We love God and we love others because God loved
us first. The love which we have received inspires and sustains us. Why
do we go out into the world as Ambassadors for Christ? Paul tells the
Corinthians, “Christ’s love compels us!” It is
not our love for Christ but it is Christ’s love for us which compels us
to serve God! Even a powerful experience of being “sent” is not enough
in the hardest of times. Only our own personal experience of just how
much God loves us will be sufficient to keep any of us firm serving God
through the years.
So hang on to these
truths in the years ahead Lyn. And every one of us needs to hear the
same message wherever and however God calls us to serve him, in the
local church or on the mission field. Mission and ministry are not
rendering a service but becoming a servant. Serving humbly.
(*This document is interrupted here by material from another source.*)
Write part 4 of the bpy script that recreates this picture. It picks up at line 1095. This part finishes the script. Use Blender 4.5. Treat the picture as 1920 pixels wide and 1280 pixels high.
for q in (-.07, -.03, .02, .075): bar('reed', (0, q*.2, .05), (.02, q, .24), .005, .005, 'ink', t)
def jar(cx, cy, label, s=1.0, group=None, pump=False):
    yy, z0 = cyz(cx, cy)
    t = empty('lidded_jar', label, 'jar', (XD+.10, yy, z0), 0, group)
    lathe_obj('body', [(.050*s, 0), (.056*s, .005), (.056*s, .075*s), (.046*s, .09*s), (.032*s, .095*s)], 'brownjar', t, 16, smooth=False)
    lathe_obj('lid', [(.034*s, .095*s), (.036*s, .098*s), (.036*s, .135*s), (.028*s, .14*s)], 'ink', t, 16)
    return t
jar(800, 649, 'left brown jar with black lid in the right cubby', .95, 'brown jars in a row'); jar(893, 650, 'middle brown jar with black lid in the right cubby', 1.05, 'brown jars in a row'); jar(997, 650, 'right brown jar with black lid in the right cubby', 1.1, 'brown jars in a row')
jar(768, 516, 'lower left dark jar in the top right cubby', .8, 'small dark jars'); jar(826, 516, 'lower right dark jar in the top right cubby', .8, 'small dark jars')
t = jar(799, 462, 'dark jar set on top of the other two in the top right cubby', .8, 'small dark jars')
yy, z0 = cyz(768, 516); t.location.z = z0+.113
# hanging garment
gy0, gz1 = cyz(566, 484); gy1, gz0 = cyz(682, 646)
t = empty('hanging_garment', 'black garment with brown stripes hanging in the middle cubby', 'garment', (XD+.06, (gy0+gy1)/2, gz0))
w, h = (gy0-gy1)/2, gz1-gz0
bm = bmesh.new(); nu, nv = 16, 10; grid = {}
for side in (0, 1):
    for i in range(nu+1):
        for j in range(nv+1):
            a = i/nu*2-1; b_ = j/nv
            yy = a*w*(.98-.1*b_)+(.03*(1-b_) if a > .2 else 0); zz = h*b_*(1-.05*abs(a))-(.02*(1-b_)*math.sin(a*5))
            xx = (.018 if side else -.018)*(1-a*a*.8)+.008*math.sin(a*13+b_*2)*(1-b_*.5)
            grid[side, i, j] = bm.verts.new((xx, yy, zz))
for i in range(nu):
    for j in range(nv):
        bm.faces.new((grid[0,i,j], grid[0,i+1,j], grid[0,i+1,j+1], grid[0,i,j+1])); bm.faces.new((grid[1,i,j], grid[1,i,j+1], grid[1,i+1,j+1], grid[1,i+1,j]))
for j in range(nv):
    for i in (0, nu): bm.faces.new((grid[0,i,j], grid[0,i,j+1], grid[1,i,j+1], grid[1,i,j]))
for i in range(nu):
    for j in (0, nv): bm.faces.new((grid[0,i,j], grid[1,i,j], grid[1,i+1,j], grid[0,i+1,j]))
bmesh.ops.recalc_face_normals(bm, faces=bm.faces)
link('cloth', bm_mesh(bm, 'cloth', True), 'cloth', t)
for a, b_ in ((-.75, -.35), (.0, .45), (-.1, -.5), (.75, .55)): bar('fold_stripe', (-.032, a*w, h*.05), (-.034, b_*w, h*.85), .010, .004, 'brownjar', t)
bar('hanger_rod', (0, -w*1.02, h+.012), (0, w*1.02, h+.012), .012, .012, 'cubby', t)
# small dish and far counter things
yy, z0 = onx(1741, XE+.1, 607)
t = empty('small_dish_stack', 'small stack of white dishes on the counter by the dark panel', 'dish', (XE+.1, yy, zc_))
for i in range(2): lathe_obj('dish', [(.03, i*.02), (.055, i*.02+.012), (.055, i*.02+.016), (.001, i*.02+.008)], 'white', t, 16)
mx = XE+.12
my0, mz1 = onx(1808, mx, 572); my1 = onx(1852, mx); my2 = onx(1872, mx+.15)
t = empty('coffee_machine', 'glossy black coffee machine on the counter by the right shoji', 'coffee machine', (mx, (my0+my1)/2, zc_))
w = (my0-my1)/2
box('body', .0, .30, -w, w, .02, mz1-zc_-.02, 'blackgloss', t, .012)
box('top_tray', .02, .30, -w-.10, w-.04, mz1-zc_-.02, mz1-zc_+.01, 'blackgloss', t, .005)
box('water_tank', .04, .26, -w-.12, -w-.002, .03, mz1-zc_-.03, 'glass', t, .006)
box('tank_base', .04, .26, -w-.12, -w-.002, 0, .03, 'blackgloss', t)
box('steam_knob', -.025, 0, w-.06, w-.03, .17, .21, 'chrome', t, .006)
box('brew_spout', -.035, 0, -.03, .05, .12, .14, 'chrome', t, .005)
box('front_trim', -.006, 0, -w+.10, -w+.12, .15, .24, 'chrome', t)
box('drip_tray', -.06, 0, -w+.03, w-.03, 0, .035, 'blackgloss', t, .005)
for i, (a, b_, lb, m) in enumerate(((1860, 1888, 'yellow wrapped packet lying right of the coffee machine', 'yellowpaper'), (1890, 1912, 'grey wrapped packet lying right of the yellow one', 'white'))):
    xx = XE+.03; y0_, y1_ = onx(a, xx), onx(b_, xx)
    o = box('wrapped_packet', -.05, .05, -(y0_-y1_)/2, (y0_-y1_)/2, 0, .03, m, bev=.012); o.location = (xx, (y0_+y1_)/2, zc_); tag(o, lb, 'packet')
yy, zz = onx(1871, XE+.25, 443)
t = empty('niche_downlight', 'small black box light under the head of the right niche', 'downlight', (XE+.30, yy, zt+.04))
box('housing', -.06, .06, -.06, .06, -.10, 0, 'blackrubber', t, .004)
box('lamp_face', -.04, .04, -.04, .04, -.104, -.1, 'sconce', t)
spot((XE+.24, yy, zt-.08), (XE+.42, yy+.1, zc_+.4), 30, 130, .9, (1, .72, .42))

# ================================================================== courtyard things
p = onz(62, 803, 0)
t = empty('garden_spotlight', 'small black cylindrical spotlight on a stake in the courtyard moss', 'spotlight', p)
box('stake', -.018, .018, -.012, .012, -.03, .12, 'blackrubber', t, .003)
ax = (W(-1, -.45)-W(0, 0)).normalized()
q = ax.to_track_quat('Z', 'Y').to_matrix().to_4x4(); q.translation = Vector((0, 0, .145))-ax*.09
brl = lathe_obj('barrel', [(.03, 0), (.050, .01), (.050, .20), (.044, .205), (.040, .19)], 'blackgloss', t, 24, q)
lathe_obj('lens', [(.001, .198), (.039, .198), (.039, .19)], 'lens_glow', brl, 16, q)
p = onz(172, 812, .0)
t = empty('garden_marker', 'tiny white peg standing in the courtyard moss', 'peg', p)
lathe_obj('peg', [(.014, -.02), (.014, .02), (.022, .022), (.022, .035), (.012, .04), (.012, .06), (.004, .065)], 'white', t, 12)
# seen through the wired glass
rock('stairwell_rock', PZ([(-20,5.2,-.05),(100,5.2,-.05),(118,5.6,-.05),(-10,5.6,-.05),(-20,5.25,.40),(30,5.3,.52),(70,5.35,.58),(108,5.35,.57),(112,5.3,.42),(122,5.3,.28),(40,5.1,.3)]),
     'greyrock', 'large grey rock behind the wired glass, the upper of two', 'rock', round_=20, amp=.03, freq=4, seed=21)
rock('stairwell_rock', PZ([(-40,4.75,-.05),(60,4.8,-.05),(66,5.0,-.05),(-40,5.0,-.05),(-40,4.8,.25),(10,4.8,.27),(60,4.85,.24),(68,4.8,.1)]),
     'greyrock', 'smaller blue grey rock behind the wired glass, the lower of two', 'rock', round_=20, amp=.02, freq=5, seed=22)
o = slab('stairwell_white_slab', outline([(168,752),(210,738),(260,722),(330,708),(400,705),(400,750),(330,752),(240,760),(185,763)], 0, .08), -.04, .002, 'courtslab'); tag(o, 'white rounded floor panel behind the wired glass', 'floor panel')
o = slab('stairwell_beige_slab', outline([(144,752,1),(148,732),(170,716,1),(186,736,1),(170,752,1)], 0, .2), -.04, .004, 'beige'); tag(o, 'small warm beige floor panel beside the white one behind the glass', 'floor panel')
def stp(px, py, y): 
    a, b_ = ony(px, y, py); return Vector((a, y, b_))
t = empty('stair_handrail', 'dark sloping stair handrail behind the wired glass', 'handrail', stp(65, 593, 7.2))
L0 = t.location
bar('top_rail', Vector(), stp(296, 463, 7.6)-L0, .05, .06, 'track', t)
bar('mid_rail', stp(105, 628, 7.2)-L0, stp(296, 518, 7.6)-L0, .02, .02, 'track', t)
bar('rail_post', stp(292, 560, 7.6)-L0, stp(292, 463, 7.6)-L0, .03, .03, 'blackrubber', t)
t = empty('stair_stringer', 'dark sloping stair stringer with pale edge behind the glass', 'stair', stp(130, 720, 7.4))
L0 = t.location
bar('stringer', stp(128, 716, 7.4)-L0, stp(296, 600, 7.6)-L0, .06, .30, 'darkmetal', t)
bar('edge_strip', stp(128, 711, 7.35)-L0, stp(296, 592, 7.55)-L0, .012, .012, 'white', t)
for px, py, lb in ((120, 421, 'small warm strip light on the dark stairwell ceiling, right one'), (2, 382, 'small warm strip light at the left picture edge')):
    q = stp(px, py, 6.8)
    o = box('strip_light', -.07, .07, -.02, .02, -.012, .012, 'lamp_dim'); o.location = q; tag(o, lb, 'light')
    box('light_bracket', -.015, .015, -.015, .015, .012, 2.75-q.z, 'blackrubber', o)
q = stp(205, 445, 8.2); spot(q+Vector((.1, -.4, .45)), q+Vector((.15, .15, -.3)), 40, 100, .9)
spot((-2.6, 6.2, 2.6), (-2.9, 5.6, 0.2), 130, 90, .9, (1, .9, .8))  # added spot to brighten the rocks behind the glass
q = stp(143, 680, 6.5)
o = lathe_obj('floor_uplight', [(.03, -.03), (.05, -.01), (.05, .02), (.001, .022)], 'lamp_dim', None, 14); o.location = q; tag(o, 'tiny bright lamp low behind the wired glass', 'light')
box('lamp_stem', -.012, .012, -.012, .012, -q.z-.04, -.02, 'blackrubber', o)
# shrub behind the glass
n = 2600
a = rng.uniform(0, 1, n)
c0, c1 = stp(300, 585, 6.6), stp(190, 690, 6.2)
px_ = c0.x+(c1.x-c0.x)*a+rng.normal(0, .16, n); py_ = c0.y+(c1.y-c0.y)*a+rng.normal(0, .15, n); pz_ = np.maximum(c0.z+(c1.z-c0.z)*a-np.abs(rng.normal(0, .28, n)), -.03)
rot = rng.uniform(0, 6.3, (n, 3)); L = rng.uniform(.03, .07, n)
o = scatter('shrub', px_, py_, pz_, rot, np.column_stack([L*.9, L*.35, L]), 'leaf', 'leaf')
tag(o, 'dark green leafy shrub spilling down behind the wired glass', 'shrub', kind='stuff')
Serving by
building relationships – the interruptions ARE the work. Serving for all
kinds of reasons, but more than anything else serving God because we
never ever forget just how much God loves us! Christ’s love compels
us. We love because God first loved us.
So let us learn How to serve, And in our lives
Enthrone Him;
Each other’s needs To prefer, For it is
Christ We’re serving.
This is our God, The Servant King, He calls us now
To follow Him,
To
bring our lives As a daily offering Of worship toThe Servant King.